*Directive*: Beginning with the first line of the data below, extract each line up to and including the one containing "SC.camera = cam". Copy them exactly and add nothing.

════════════════

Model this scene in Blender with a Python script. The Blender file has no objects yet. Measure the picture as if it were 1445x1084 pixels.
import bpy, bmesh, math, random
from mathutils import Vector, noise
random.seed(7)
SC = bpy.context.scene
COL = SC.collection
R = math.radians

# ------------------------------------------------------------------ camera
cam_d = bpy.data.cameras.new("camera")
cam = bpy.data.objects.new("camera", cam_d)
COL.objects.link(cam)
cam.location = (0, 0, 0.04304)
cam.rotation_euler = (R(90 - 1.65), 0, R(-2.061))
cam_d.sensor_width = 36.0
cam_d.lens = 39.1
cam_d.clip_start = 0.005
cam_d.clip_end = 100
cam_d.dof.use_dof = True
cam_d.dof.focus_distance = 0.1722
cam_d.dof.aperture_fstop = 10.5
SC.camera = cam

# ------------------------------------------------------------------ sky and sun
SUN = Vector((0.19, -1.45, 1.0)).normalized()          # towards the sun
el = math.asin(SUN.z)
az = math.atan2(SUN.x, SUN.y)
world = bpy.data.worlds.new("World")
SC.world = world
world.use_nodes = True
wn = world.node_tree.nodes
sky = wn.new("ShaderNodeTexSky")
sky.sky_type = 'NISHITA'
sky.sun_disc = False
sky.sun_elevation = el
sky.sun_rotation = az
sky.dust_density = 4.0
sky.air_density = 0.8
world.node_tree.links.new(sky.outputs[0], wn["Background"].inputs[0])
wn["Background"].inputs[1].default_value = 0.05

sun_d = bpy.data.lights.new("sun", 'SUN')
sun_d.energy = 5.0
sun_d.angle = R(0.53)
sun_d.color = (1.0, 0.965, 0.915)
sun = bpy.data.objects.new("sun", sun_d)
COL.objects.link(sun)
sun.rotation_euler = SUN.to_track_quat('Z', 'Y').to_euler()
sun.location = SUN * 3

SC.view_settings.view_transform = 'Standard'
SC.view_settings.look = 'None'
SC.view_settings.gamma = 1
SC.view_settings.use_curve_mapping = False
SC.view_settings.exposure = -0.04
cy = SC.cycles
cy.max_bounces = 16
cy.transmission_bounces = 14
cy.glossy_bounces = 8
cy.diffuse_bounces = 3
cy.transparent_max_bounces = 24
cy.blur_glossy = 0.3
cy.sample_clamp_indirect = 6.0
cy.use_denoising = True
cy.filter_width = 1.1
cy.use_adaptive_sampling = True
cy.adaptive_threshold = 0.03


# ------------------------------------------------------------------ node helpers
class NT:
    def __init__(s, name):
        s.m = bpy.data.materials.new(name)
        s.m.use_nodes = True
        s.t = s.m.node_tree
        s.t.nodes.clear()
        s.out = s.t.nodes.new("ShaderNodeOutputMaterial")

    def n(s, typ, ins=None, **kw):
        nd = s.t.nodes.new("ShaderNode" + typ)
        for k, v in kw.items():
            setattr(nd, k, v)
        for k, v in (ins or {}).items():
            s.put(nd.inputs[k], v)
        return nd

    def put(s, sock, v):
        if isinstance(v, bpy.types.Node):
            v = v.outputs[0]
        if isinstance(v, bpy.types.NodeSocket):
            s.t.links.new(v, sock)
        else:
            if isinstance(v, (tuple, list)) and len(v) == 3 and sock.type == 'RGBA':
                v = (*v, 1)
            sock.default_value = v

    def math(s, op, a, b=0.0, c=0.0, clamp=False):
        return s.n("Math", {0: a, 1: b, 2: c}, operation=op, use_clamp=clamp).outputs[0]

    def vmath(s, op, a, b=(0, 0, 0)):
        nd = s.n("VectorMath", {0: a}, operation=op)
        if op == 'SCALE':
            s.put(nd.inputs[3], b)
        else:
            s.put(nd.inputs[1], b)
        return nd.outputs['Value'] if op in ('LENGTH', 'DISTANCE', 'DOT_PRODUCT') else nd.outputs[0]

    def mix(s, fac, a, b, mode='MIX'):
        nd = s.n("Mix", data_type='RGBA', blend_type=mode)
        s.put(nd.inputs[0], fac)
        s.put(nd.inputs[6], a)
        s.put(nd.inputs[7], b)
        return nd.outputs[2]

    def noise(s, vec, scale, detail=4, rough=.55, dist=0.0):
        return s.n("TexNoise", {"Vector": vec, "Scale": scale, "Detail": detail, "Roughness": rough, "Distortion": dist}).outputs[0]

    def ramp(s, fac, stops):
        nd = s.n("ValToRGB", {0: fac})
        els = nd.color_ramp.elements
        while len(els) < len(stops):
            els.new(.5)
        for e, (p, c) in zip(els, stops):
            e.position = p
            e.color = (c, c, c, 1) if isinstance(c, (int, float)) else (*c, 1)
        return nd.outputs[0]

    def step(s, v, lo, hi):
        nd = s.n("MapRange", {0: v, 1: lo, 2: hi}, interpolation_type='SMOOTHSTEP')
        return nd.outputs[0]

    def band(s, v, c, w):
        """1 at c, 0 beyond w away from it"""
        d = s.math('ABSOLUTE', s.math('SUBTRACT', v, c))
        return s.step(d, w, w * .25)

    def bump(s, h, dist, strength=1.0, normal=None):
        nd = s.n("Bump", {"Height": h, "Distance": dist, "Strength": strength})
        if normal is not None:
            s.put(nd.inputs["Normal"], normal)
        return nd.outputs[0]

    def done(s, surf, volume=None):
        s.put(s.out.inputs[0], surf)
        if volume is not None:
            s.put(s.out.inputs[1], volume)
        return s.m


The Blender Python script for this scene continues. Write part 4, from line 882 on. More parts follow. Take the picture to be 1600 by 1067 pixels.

════════════════

*Complete answer*:
Model this scene in Blender with a Python script. The Blender file has no objects yet. Measure the picture as if it were 1445x1084 pixels.
import bpy, bmesh, math, random
from mathutils import Vector, noise
random.seed(7)
SC = bpy.context.scene
COL = SC.collection
R = math.radians

# ------------------------------------------------------------------ camera
cam_d = bpy.data.cameras.new("camera")
cam = bpy.data.objects.new("camera", cam_d)
COL.objects.link(cam)
cam.location = (0, 0, 0.04304)
cam.rotation_euler = (R(90 - 1.65), 0, R(-2.061))
cam_d.sensor_width = 36.0
cam_d.lens = 39.1
cam_d.clip_start = 0.005
cam_d.clip_end = 100
cam_d.dof.use_dof = True
cam_d.dof.focus_distance = 0.1722
cam_d.dof.aperture_fstop = 10.5
SC.camera = cam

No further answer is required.